Pfister, who was voted Africa’s Manager of the Year in 1992, has coached eight different national football teams in Africa, including the Ghanian team, which he led to FIFA U-17 World Cup glory in 1991 and the African Cup of Nations final in 1992.

Pfister, now 82, is arguably Germany’s most successful coaching export. But little is known about the driving force behind his earlier managerial duties across Africa from the 1970s through to the late 1990s.

Speaking with Omasports in Paris, Pfister’s son, Mike, revealed that it was all courtesy of a German sports development program target at developing countries in the 1970s.

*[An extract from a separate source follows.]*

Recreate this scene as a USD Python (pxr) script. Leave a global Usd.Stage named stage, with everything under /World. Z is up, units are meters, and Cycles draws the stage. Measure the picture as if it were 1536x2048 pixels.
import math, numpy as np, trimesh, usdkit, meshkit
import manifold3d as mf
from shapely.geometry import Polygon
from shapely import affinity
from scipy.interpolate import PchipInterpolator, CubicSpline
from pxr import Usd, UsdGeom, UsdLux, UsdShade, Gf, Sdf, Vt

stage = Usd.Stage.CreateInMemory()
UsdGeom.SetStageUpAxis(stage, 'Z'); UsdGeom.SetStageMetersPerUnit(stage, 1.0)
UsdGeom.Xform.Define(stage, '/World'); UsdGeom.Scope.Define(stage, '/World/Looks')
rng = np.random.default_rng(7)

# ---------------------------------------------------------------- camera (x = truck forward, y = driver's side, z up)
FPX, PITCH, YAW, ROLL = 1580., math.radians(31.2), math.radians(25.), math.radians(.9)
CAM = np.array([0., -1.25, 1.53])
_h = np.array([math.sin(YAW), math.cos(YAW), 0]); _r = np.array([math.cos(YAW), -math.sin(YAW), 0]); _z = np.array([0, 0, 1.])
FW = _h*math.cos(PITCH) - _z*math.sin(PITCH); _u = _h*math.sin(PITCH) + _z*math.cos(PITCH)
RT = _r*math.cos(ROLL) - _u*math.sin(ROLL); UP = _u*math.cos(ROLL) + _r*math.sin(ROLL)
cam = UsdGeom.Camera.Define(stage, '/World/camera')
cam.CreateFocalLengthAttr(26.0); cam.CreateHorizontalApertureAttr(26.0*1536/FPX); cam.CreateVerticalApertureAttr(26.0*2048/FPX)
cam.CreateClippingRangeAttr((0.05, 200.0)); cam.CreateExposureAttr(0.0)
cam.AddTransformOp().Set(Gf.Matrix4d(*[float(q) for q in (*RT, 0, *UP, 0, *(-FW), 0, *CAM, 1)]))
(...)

“In the 70s, the Germans had a huge program – sports development program. So they’ll send athletic coaches, track and field coaches, handball coaches, basketball coaches, football coaches to developing countries as part of development programs,” Pfister’s son disclosed.

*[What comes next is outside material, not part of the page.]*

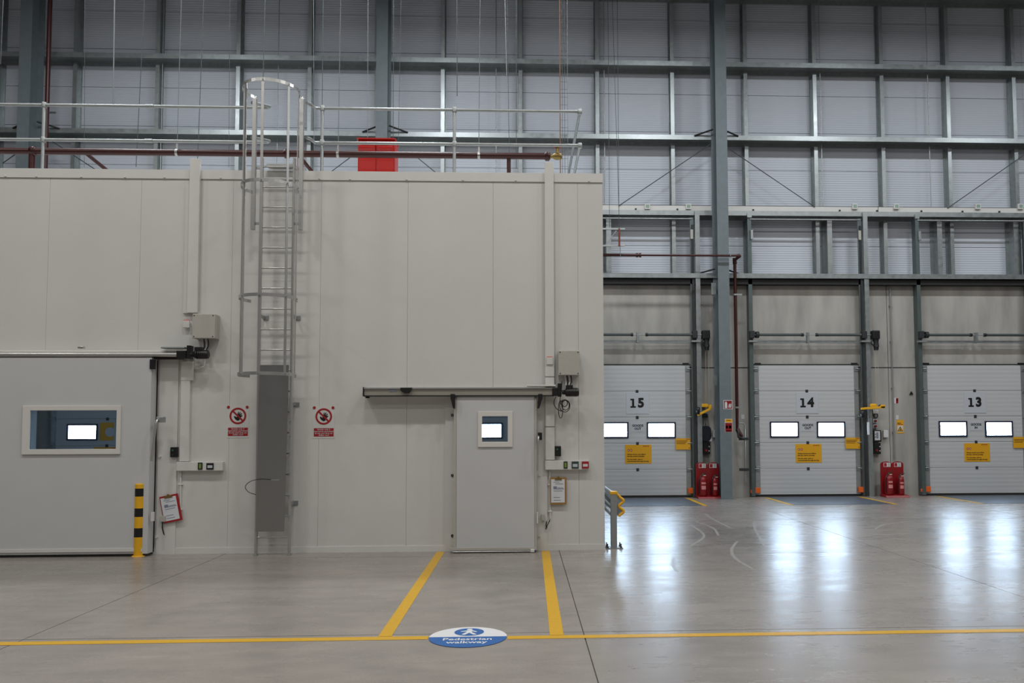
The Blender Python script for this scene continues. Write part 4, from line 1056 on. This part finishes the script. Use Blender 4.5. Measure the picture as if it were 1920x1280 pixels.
# wall signs near the doors
def flat_sign(name, px0, px1, py0, py1, y, base, label, parts=()):
    t = thing(name, ctr((px0+px1)/2, py1, y), label, 'sign')
    box_at(px0, px1, py0, py1, y-.006, y-.0005).build('plate', base, t)
    for nm, a0, a1, b0, b1, mt_ in parts:
        box_at(px0+(px1-px0)*a0, px0+(px1-px0)*a1, py0+(py1-py0)*b0, py0+(py1-py0)*b1, y-.0078, y-.0062).build(nm, mt_, t)
    return t
fs = flat_sign('fire_extinguisher_sign', 1356.5, 1373.5, 750, 767, 19.95, WHT, 'red and white fire extinguisher sign on the right-hand column', (('red_field', .06, .94, .06, .94, RED),))
a = at(1361.5, 759, 19.93)
MB().prism([(a[0]-.03, a[1]-.08), (a[0]+.03, a[1]-.08), (a[0]+.03, a[1]+.05), (a[0]+.01, a[1]+.085), (a[0]-.01, a[1]+.085), (a[0]-.03, a[1]+.05)], 19.9395, 19.9415, 'y').build('extinguisher_symbol', WHT, fs)
for k in range(3):
    c_ = at(1366.5+k*1.8, 760, 19.93); MB().prism([(c_[0]-.012, c_[1]-.05), (c_[0]+.004, c_[1]-.06), (c_[0]+.02, c_[1]+.02), (c_[0]+.012, c_[1]+.06), (c_[0]-.004, c_[1]+.0)], 19.9395, 19.9415, 'y').build('flame_symbol', WHT, fs)
flat_sign('fire_point_sign', 1359, 1373.5, 785, 810, 19.95, WHT, 'yellow and red safety notice below the extinguisher sign on the column',
          (('yellow_band', .05, .95, .02, .26, SIGNY), ('red_field', .05, .95, .3, .98, RED), ('white_symbol', .14, .4, .5, .72, WHT), ('white_symbol', .52, .85, .5, .72, WHT), ('print_line', .2, .8, .86, .92, WHT), ('print_line', .2, .8, .1, .14, BLK)))
flat_sign('exit_marker_sign', 1676, 1685, 745.5, 756.5, YC, WHT, 'small red and white sign on the concrete above the yellow warning notice', (('red_field', .45, .95, .05, .95, RED), ('white_symbol', .55, .85, .3, .5, WHT)))
ww = flat_sign('electric_warning_sign', 1681, 1695, 787, 812, YC, SIGNY, 'yellow warning triangle notice on the concrete between doors 14 and 13', (('white_field', .12, .88, .42, .9, WHT), ('print_line', .1, .6, .22, .27, BLK), ('print_line', .1, .85, .32, .36, SRED)))
a = at(1688, 804, YC-.009)
MB().prism([(a[0]-.075, a[1]-.06), (a[0]+.075, a[1]-.06), (a[0], a[1]+.07)], YC-.0095, YC-.008, 'y').build('triangle', BLK, ww)
MB().prism([(a[0]-.05, a[1]-.045), (a[0]+.05, a[1]-.045), (a[0], a[1]+.042)], YC-.011, YC-.0097, 'y').build('triangle_fill', YELP, ww)
MB().prism([(a[0]-.02, a[1]-.035), (a[0]+.02, a[1]-.035), (a[0], a[1]+.02)], YC-.0125, YC-.0112, 'y').build('symbol', BLK, ww)
flat_sign('paper_card', 1390, 1396, 777, 785, YC, WHT, 'small white card on the concrete left of door 14')
flat_sign('paper_card', 1680, 1685, 778, 786, YC, WHT, 'small white card above the yellow warning notice')
a = at(1708, 737, YC)
o = MB().prism([(a[0]-.05, a[1]-.04), (a[0]+.05, a[1]-.03), (a[0]+.0, a[1]+.05)], YC-.03, YC-.0005, 'y').build('wedge_clip', BLK); tag(o, 'small black triangular clip on the concrete left of door 13', 'clip'); ownorg(o, (a[0], YC, a[1]))
# conduit with a hooked top between doors 14 and 13
xa, za = at(1670, 515, YC-.05); xb = at(1676, 860, YC-.05)[0]
cn = thing('wall_conduit', (xb, YC, .9), 'thin galvanised conduit with hooked top between doors 14 and 13', 'conduit')
xm_ = (xa+xb)/2
MB().tube([(xm_, YC-.04, .95), (xm_, YC-.04, za-.05), (xm_-.01, YC-.04, za), (xm_-.04, YC-.04, za+.03), (xm_-.07, YC-.04, za-.02)], .017, 8).build('pipe', GALV, cn)
for py in (573, 640, 727, 810):
    zz = at(1672, py, YC-.04)[1]; B(xm_-.03, xm_+.03, YC-.06, YC-.001, zz-.015, zz+.015).build('saddle', GALV, cn)

# fire extinguishers on their red stands
def rnd_board(x, z0, z1, wd):
    p = [(x-wd/2, z0), (x+wd/2, z0), (x+wd/2, z1-.06)]
    for c_ in (x+wd/4, x-wd/4):
        p += [(c_+wd/4*math.cos(q*PI/8)*.96, z1-.06+.06*math.sin(q*PI/8)) for q in range(0, 9)]
    return p+[(x-wd/2, z1-.06)]
def stand(px, label):
    yb = 20.38
    x, _ = at(px, 932, yb)
    t = thing('extinguisher_stand', (x, yb, 0), label, 'stand', 'red extinguisher stands')
    MB().prism(rnd_board(x, .06, .90, .60), yb, yb+.03, 'y').build('back_board', RED, t, bev=.008)
    MB().prism([(yb-.32, 0), (yb+.06, 0), (yb+.06, .07), (yb-.28, .05)], x-.31, x+.31, 'x').build('base', RED, t, bev=.008)
    for dx in (-.13, .145):
        cd = B(x+dx-.09, x+dx+.09, yb-.004, yb-.0005, .76, .87).build('id_card', WHT, t)
        B(x+dx-.08, x+dx-.01, yb-.0055, yb-.0042, .77, .86).build('card_symbol', SRED, cd)
        B(x+dx+.02, x+dx+.075, yb-.0055, yb-.0042, .77, .86).build('card_text', mat('card_green', (.35, .45, .4), .5) if dx > 0 else BOXG, cd)
    return x, yb
def extinguisher(x, y, r, h, label):
    t = thing('fire_extinguisher', (x, y, .062), label, 'fire extinguisher', 'fire extinguishers')
    MB().lathe((x, y, .065), [(r*.9, 0), (r, .02), (r, h*.78), (r*.93, h*.86), (r*.7, h*.94), (r*.3, h*.985), (.022, h)], 20).build('cylinder', RED, t)
    MB().lathe((x, y, .065+h), [(.02, 0), (.024, .03), (.02, .05)], 10).build('valve', BRASS, t)
    MB().prism([(x-.03, .065+h+.04), (x+.1, .065+h+.065), (x+.1, .065+h+.08), (x-.03, .065+h+.06)], y-.014, y+.014, 'y').build('lever', SHAD, t)
    B(x-.02, x+.08, y-.012, y+.012, .065+h+.0, .065+h+.018).build('carry_handle', WHT, t)
    MB().tube(smooth([(x-.02, y-.01, .065+h+.03), (x-r*.8, y-r*.6, .065+h*.92), (x-r*1.0, y-r*.5, .065+h*.6), (x-r*.95, y-r*.5, .12)], 4), .012, 6).build('hose', BLK, t)
    n = 7; lp = [(x+(r+.0015)*math.sin(-.55+1.1*k/(n-1)), y-(r+.0015)*math.cos(-.55+1.1*k/(n-1))) for k in range(n)]
    lb = MB()
    for z0, z1, sh in ((.22, .34, 0), (.40, .46, .1)):
        for k in range(n-1):
            lb.face([(lp[k][0], lp[k][1], .065+h*z0/.5*.75), (lp[k+1][0], lp[k+1][1], .065+h*z0/.5*.75), (lp[k+1][0], lp[k+1][1], .065+h*z1/.5*.75), (lp[k][0], lp[k][1], .065+h*z1/.5*.75)])
    lb.build('label_print', mat('label_pink', (.62, .25, .24), .5), t)
    return t
for px, where in ((1327, 'left of the right-hand column'), (1674, 'between doors 14 and 13')):
    x, yb = stand(px, 'red double extinguisher stand on the floor ' + where)
    extinguisher(x-.15, yb-.13, .105, .50, 'taller red fire extinguisher on the stand ' + where)
    extinguisher(x+.155, yb-.13, .085, .46, 'shorter red fire extinguisher on the stand ' + where)

# black-yellow bollard
bxx, byy = gnd(260.5, 1042)
bl = thing('bollard', (bxx, byy, 0), 'yellow and black striped bollard before the wide door', 'bollard')
zs_ = [at(261, p, byy)[1] for p in (1041, 1006, 989, 968, 952, 930, 915, 907.5)]
for k in range(7):
    MB().cyl((bxx, byy, max(0.004, zs_[k])), (bxx, byy, zs_[k+1]), .072, 24).build('band', YELP if k % 2 == 0 else BLK, bl)
MB().lathe((bxx, byy, zs_[7]), [(.072, 0), (.068, .006), (.05, .012)], 24).build('cap', YELP, bl)
MB().lathe((bxx, byy, 0), [(.095, 0), (.095, .008), (.075, .012)], 24).build('base_ring', YELP, bl)

# galvanised crash barrier end beside the cold store
ax, ay = gnd(1149, 1026)
ax = 1.36; ay = 12.05
ab = thing('crash_barrier', (ax, ay, 0), 'galvanised crash barrier with yellow wavy end beside the cold store corner', 'barrier')
bt_ = at(1149, 924, ay)[1]
B(ax-.045, ax+.045, ay-.05, ay+.05, .012, bt_).build('post', GALV, ab, bev=.006)
B(ax-.055, ax+.055, ay-.06, ay+.06, bt_-.02, bt_+.03).build('post_cap', YELP, ab, bev=.012)
B(ax-.13, ax+.13, ay-.1, ay+.12, .0, .012).build('base_plate', GALV, ab)
for dx, dy in ((-.1, -.07), (.1, -.07), (.1, .09), (-.1, .09)):
    MB().lathe((ax+dx, ay+dy, .012), [(.016, 0), (.016, .02), (.009, .022), (.009, .06)], 8).build('anchor_bolt', BLK, ab)
prof = []
n = 20
for k in range(n+1):
    q = k/n; zz = bt_-.04-q*.31; prof.append((ax+.075+.035*(1-math.cos(q*4*PI))+(.03 if 0 else 0), zz))
outer = [(p[0]+.008, p[1]) for p in prof]
MB().prism(prof+outer[::-1], ay+.02, 19.0, 'y').build('wave_rail', GALV, ab)
MB().tube([(p[0]+.004, ay-.01, p[1]) for p in [(ax+.045, bt_-.02)]+prof], .022, 8).build('yellow_end', YELP, ab)
for zz, rr in ((bt_+.005, .022), (bt_-.2, .02), (bt_-.33, .02)):
    MB().cyl((ax-.03, ay+.04, zz), (ax-.03, 19.0, zz), rr, 10).build('tube_rail', GALV, ab)
for yy in (14.4, 16.8, 19.0):
    B(ax-.045, ax+.045, yy-.05, yy+.05, .0, bt_).build('post', GALV, ab)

“They’ll do promotion of small and medium-sized enterprises and also sporting programs. And for that, they’ll recruit former coaches, who were willing to go and not only coach the national teams but also do organizational development for the federations.”

It was through that program that Otto Pfister came to Africa in 1972 for his first job with the Rwandan national team. Pfister served as technical director and national coach. He trained players as well as coaches.

“He was an instructor,” the son said. “Under the terms of reference, his contract was with the German government. He had to provide capacity building.”

From his first managerial stint with Rwanda in 1972 until 1997 when he was coach of Bangladesh, Pfister’s contract was with the German government.

During the 25-year period, Pfister coached Rwanda, Upper Volta (today’s Burkina Faso), Senegal, Ivory Coast, Zaire (today’s DR Congo), and Ghana in Africa.

However, his son revealed that in 1997, he [Pfister] got an offer from Saudi Arabia, and quit his job with the German government.

Although before then the German unification came – in 1990. “So they started merging budgets and there was less money for this kind of things [sports development program for developing countries].”

“[After his job with Bangladesh in 1997] he [Pfister] went to Saudi Arabia. From there, it was private,” Mark said.

Pfister most recently coached the Afghanistan national football team from 2017 to 2018.